Per uscire dalla crisi occorre utilizzare le riserve auree della Banca d’Italia. Ad affermarlo sono Fulvio Coltorti e Alberto Quadrio Curzio in un articolo pubblicato su Il Sole 24 Ore, dal titolo “Bankoro, un piano per sfruttare le riserve auree”. Ilsussidiario.net ha intervistato il professor Marco Fortis, vicepresidente della Fondazione Edison, per chiedergli di commentare questa proposta.



A quali esigenze vuole dare risposta il programma Bankoro?

Lo scopo della proposta di Coltorti e Quadrio Curzio è quello di risvegliare gli animi, stimolando a uscire dall’inerzia complessiva che non riguarda solo la politica, ma anche i tecnici dell’economia, i banchieri centrali e gli economisti. Tutti quanti dovrebbero cercare di trovare delle soluzioni a una crisi italiana che è abbastanza peculiare rispetto agli altri Paesi.



In che senso?

Noi non abbiamo le finanze dissestate di Grecia, Portogallo, Irlanda e Cipro. I nostri conti statali, faticosamente e con il sacrificio degli italiani, sono stati messi su sentieri virtuosi che nemmeno la Germania riesce a pareggiare. Tuttavia abbiamo una crisi dell’economia reale provocata dall’austerità, la quale sullo sfondo ha un’enorme crisi di liquidità. Il nostro sistema bancario, preso in mille morse, appare cioè incapace in questo momento di assicurare il necessario flusso di liquidità alle imprese.

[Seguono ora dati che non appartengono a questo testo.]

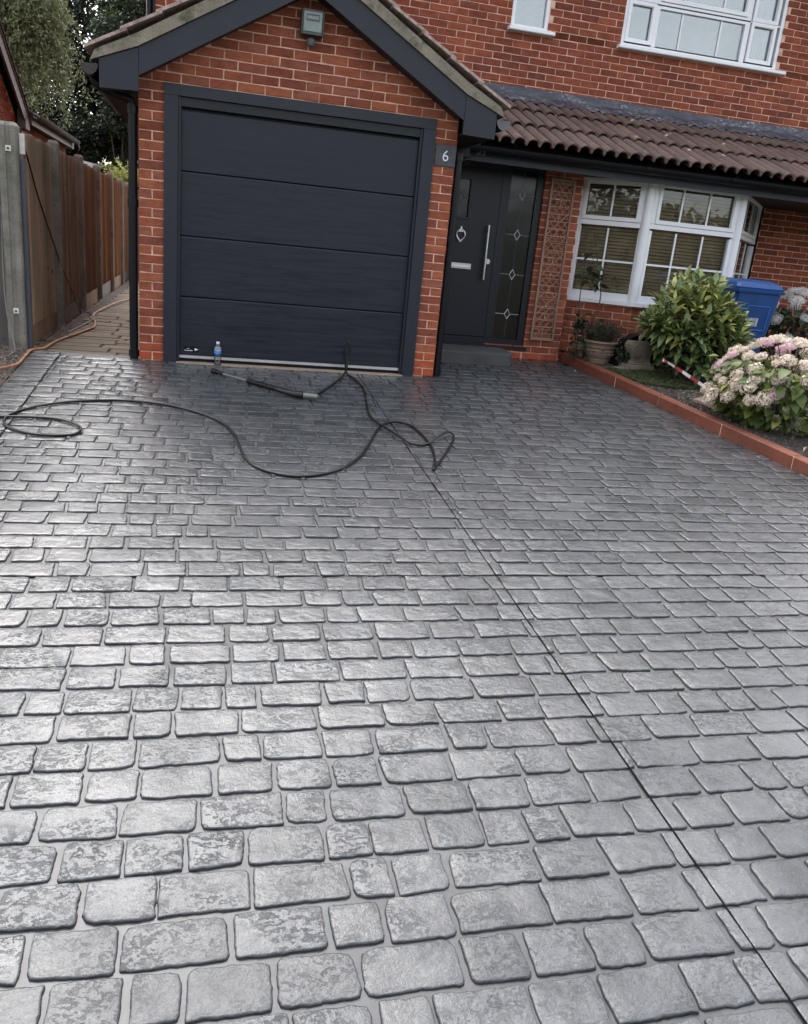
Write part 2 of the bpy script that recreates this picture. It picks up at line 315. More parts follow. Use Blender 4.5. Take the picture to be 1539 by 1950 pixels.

Che cosa prevede in sostanza la proposta di Coltorti e Quadrio Curzio?



Le riserve auree hanno avuto una rivalutazione enorme, che non è mai stata trasformata in beneficio dalla Banca d’Italia. L’idea di Coltorti e Quadrio Curzio non consiste nel vendere le riserve auree, ma nel far sì che la Banca d’Italia le conferisca a un soggetto terzo e nello stesso tempo realizzi una plusvalenza che sarebbe tassata. Queste entrate eccezionali nell’ordine di alcuni miliardi di euro confluirebbero al Tesoro, che le utilizzerebbe per ricapitalizzare la Cassa depositi e prestiti, permettendole di diventare l’azionista di maggioranza della Banca d’Italia.

Ma gli azionisti di Bankitalia non sono le banche private?

La Banca d’Italia realizzerebbe appunto un buyback. Soggetti pubblici come l’Inps rimarrebbero al suo interno e la liquidazione delle banche private permetterebbe a queste ultime di entrare in possesso di un’ingente quota di capitale. Ciò migliorerebbe, vendendo le loro quote partecipative, i loro cor tier 1, realizzando una maggiore capacità di intervento sul sistema economico per finanziare le imprese.

 

In che modo le riserve della Banca d’Italia possono essere utilizzate in modo integrato rispetto agli Eurobond?

La proposta su Bankoro è un modo per dimostrare che le riserve auree giacciono praticamente inutilizzate. Se non le vuole utilizzare l’Europa per un progetto di Eurobond, le utilizzi almeno l’Italia per un progetto che serva a rimettere ordine in una situazione che vede le banche private azioniste con una quota importante della Banca d’Italia. Nello stesso tempo attraverso l’utilizzazione delle riserve auree e il loro conferimento a questo fondo veicolo si paleserebbe una riutilizzazione delle riserve stesse che permetterebbe allo Stato di incassare una tassa enorme.

 

Quali sarebbero le conseguenze?

Ciò permetterebbe a sua volta allo Stato di dotare la Cassa depositi e prestiti dei mezzi necessari per subentrare ai soggetti privati nel capitale della Banca d’Italia. A questo punto si ripristinerebbe la situazione originaria, con la Banca d’Italia che tornerebbe a essere controllata di fatto dal sistema pubblico, pur restandone del tutto autonoma e indipendente per ciò che concerne la politica monetaria. Avremmo il vantaggio che l’uscita delle banche private permetterebbe loro di dotarsi di un capitale supplementare che in questo momento apparirebbe quasi miracoloso. Le banche private sarebbero infatti remunerate con il nuovo capitale iniettato loro attraverso la vendita delle loro quote, che nel frattempo sarebbero aumentate di valore.